Secondly, drug trafficking is emerging as a threat to international security. Drug runners both in Western and Eastern Africa have been linked to terrorist groups operating in the Sahel and in the Horn. Drugs smuggling routes through the Sahara desert are an important revenue source for Islamist groups like Al Qaeda in the Islamic Maghreb (AQIM).(c) Following the Mali “drug plane” incident, UNODC Executive Director Antonio Maria Coasta linked the drug trade to, “’terrorists and anti-government forces,” in the Sahel, saying that the groups use drug money to fund their operations. In Eastern Africa, drug lords have been linked to similar groups in Somalia. Many of those blacklisted by the U.S. Treasury on suspicion of being drug traffickers have also been adversely mentioned as key financiers of East African terrorist groups like the Al-Shabaab in Somalia.
Over the last two and a half decades, state collapse in Africa was often associated with civil wars. Somalia, Sierra Leone, Liberia, and the Democratic Republic of Congo all imploded in the wake of peripheral insurgencies that overwhelmed already fragile nations lacking in state capacity.5 In the last decade, however, drug trafficking has emerged as an equally formidable threat to state institutions in the region. Of concern is the fact that these threats are not limited to the poster children of civil unrest and state collapse, like Guinea-Bissau, Somalia, or Liberia. Drug traffickers have infiltrated key institutions even in comparatively strong and stable states like Kenya and South Africa. As is the case in Latin America, violence and organized crime have often accompanied the flow of drugs. If “conflict resources” defined the African civil wars of the 1990s, “conflict drugs” might yet emerge as a new source of intra-elite squabbles and conflict.(d)
Guinea-Bissau is an illustrative case. On March 1, 2009 both the army chief, General Batista Tagme Na Waie, and President Joao Bernardo Vieira were killed as a result of what many suspected to be a drug-related feud. General Na Waie died in an explosion at the army headquarters while the president was shot hours later as he tried to flee the presidential palace. In the previous year’s general elections, opposition leader Kumba Yala had publicly called President Vieira the country’s, “biggest drug dealer.” Guinea-Bissau has not seen stability since. A string of coups, the last one in April of 2012, motivated by both political rivalry and competition for rents from the drug trade have defined Bissauan politics since.6 Drug traffickers have captured large segments of the Bissauan state security apparatus. Uninhabited islands off the coast of the country are routinely used as landing grounds for drugs from Latin America before shipment to Europe either by sea or through the Sahara desert.
Will Africa Become the Next Central America?
The globalization of terrorism over the last decade has created a situation in which the number one threat to international security is no longer strong, conquering states, but failing ones that provide safe havens for terrorist organizations.
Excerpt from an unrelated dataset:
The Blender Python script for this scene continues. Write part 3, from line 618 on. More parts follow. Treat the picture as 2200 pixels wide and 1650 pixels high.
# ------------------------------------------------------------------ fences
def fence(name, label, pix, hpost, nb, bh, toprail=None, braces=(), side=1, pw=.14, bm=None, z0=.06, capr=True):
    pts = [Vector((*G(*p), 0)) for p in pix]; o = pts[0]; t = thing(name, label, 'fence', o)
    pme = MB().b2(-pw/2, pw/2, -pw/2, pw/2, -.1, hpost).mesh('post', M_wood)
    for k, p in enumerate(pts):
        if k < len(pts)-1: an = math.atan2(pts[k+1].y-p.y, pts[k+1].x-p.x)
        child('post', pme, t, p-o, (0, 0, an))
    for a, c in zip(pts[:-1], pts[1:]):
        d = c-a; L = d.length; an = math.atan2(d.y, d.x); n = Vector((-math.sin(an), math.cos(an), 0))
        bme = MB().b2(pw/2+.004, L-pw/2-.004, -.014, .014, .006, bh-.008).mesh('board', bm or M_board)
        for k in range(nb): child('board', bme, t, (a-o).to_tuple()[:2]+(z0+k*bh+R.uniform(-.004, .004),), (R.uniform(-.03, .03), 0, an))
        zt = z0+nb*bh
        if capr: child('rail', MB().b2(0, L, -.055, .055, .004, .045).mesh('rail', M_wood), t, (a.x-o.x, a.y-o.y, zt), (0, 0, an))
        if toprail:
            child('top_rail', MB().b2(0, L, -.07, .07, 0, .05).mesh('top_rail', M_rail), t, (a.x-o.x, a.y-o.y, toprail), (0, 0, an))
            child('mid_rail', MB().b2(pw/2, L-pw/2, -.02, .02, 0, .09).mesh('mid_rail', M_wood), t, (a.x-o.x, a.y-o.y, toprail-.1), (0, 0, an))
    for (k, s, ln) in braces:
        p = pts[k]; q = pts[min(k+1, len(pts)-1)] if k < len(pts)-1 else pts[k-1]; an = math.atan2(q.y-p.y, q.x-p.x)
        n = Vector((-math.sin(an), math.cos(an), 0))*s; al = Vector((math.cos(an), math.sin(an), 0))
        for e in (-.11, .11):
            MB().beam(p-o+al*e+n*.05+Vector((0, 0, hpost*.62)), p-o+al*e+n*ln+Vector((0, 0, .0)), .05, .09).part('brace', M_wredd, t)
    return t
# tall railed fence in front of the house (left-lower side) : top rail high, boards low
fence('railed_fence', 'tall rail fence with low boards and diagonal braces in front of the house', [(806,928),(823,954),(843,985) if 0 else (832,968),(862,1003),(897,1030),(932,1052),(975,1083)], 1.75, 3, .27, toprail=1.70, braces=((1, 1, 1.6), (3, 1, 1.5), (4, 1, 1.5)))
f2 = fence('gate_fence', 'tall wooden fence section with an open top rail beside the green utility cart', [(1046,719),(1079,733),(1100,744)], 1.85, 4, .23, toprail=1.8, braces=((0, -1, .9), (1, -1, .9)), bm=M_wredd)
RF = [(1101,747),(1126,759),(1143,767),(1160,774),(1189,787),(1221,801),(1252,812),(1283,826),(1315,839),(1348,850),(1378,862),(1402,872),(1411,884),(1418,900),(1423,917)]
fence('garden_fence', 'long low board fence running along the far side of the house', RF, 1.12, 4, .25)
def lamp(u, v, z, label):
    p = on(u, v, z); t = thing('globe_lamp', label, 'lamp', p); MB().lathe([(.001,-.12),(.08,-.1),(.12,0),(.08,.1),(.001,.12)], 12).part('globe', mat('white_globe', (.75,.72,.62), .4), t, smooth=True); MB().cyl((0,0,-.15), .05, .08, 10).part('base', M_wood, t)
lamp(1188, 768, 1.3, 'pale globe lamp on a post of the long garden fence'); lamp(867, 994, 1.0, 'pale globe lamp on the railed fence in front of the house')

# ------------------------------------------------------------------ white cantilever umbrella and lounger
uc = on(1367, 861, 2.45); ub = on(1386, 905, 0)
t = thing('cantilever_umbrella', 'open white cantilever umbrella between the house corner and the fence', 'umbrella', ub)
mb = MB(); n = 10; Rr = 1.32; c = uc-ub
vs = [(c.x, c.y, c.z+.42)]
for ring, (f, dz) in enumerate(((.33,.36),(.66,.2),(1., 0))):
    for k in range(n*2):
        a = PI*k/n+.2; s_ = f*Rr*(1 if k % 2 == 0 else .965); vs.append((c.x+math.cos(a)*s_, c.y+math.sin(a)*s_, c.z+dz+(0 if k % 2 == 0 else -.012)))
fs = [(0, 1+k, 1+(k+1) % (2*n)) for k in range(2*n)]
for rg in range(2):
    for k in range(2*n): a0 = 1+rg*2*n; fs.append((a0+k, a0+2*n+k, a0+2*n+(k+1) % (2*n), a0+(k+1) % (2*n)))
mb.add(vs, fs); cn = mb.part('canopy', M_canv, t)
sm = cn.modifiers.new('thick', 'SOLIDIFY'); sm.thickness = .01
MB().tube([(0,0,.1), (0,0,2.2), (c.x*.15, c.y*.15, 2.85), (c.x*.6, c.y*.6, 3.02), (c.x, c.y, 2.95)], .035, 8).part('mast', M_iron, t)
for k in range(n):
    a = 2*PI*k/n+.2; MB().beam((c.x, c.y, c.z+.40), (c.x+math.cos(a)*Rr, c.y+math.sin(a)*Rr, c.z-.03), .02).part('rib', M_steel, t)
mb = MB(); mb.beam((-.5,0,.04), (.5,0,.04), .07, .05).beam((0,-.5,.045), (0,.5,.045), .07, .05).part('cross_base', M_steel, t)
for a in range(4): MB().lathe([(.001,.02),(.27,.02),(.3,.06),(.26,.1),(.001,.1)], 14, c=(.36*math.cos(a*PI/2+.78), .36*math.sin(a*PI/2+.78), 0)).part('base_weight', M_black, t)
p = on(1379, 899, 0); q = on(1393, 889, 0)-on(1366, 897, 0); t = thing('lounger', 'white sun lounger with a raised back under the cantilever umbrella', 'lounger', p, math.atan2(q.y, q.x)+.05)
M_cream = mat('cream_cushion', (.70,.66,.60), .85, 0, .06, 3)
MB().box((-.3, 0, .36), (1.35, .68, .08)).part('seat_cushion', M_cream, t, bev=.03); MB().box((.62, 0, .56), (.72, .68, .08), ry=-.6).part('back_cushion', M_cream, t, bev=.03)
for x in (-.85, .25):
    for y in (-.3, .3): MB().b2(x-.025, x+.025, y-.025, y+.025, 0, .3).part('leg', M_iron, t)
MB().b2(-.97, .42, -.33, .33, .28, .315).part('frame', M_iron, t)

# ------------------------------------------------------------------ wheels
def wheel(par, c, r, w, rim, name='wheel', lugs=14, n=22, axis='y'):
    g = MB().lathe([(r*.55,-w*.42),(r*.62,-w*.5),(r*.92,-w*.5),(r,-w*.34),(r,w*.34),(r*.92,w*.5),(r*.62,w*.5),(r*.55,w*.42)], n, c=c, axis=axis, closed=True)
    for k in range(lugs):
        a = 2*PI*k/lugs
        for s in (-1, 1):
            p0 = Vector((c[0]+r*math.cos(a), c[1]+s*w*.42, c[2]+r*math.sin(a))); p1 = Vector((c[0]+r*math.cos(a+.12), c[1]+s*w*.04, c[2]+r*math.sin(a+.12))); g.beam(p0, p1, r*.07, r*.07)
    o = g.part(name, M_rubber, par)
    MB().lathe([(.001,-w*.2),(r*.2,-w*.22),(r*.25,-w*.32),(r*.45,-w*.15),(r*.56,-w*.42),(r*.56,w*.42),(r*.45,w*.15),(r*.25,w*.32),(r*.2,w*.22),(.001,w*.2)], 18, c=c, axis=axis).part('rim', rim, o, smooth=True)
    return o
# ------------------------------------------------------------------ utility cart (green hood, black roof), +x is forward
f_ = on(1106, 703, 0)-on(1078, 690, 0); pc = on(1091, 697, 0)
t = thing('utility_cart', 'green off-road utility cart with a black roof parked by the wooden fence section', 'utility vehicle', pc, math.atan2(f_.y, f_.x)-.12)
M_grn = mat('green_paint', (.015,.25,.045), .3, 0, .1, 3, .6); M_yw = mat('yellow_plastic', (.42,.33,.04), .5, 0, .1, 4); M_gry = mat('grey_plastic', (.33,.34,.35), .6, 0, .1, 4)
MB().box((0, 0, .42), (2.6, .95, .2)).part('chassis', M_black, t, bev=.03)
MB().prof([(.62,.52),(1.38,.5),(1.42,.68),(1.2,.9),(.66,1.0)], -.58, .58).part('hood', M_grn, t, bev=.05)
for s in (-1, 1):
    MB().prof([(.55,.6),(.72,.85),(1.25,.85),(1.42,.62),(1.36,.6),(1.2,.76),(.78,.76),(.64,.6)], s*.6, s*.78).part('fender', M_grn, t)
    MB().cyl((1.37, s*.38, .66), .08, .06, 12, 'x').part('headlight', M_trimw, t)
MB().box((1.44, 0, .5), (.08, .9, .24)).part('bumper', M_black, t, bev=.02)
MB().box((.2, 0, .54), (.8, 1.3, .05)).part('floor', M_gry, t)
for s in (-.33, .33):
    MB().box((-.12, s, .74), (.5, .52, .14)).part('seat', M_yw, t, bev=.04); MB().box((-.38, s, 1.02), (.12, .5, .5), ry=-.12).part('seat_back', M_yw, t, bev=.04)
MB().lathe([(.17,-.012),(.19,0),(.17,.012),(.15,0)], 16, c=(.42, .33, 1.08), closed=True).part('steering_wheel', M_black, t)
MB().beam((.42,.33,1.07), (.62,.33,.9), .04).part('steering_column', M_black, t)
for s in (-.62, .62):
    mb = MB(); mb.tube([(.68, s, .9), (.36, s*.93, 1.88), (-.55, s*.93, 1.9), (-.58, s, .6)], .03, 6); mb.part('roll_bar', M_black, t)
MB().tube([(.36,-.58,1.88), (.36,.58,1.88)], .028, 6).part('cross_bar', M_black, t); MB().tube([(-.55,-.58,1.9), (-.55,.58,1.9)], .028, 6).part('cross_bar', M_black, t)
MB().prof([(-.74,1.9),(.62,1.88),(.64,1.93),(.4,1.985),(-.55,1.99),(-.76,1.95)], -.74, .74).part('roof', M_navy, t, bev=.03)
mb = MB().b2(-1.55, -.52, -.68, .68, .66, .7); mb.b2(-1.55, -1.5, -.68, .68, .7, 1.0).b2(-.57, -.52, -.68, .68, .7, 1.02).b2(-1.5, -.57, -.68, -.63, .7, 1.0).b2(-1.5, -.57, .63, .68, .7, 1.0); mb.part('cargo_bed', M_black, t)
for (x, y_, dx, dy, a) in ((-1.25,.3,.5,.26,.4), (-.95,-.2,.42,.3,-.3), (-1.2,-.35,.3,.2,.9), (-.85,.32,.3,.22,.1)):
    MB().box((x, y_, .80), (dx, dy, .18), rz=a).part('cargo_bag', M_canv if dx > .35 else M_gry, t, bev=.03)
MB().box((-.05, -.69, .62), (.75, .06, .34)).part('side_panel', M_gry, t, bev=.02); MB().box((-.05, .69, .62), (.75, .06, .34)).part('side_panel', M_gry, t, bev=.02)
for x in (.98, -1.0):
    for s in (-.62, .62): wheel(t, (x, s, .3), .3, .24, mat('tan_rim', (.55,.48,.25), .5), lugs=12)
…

Drug trafficking in Africa reflects the heart of this concern. The illicit trade is both contributing to the deterioration of state institutions – which could result in state collapse – and financing terrorist groups like AQIM and Al-Shabaab. So far the international community has not treated the matter with the urgency it deserves. The consequences of inaction will be dire, as has already been seen in Central America. The region’s misfortune of being an important transit route between South American cocaine production centers and North American consumers has resulted in the highest murder rates in the world, fueled by transnational organized crime and drug trafficking. The statistics are astonishing: Among 20-year old men in some Central American countries, 1 in 50 will be murdered before they are 32.(e) Africa, a region already replete with weak states, might be next if drug trafficking on the continent continues to grow.
Endnotes
- United Nations Office on Drugs and Crime (UNODC) (2008) 2008 World Drug Report, U.N. Publication 978-92-1-148229-4.
- Global Commission on Drug Policy (2011) War on Drugs: Report of the Global Commission on Drug Policy.
- Geoffrey York (2012) “Coup in Guinea-Bissau Shines a Light on Powerful West African Drug Trade,” The Globe and Mail, April 13.
- UNODC (2009) Organized Crime and Drug Trafficking in Eastern Africa, Discussion paper for the Regional Ministerial Meeting on Promoting the Rule of Law and Human Security in Eastern Africa, Nairobi, Kenya, November 23-24, 2009.
- James D. Fearon and David D. Laitin (2003) “Ethnicity, Insurgency, and Civil War,” American Political Science Review, 97(1): 75-90.
- International Crisis Group (ICG) (2012), Beyond Turf Wars: Managing the Post-Coup Transition in Guinea-Bissau, ICG Africa Report No. 190 August 17, 2012.
Sidenotes
- (a) Further investigations unearthed the fact that drug traffickers set the plane afire after unloading its cargo from Venezuela on the makeshift runway in northern Mali. Three men, a Malian travel agent, a French Pilot and a convicted Spanish drug trafficker, were arrested on suspicion of involvement in the incident but were subsequently released by the Malian authorities.
- (b) The U.S. Treasury blacklists suspected drug traffickers and sponsors of terrorism. These “Specially Designated Nationals” have their assets blocked and U.S. citizens are prohibited from conducting business with them.
- (c) AQIM is an Islamic terrorist group based in Algeria and associated with the broader Al Qaeda network. Its name refers to the Maghreb, a region of Northwest Africa that includes Morocco, Algeria, Tunisia, and Libya.
- (d) Conflict resources are natural resources whose trade helps fund military conflicts. The most famous of these are so-called “blood diamonds,” whose sale has fueled fighting across Africa, from Angola to Sierra Leone.
- (e) Three of the five countries with the world’s highest homicide rates can be found in Central America: Honduras, El Salvador, and Guatemala.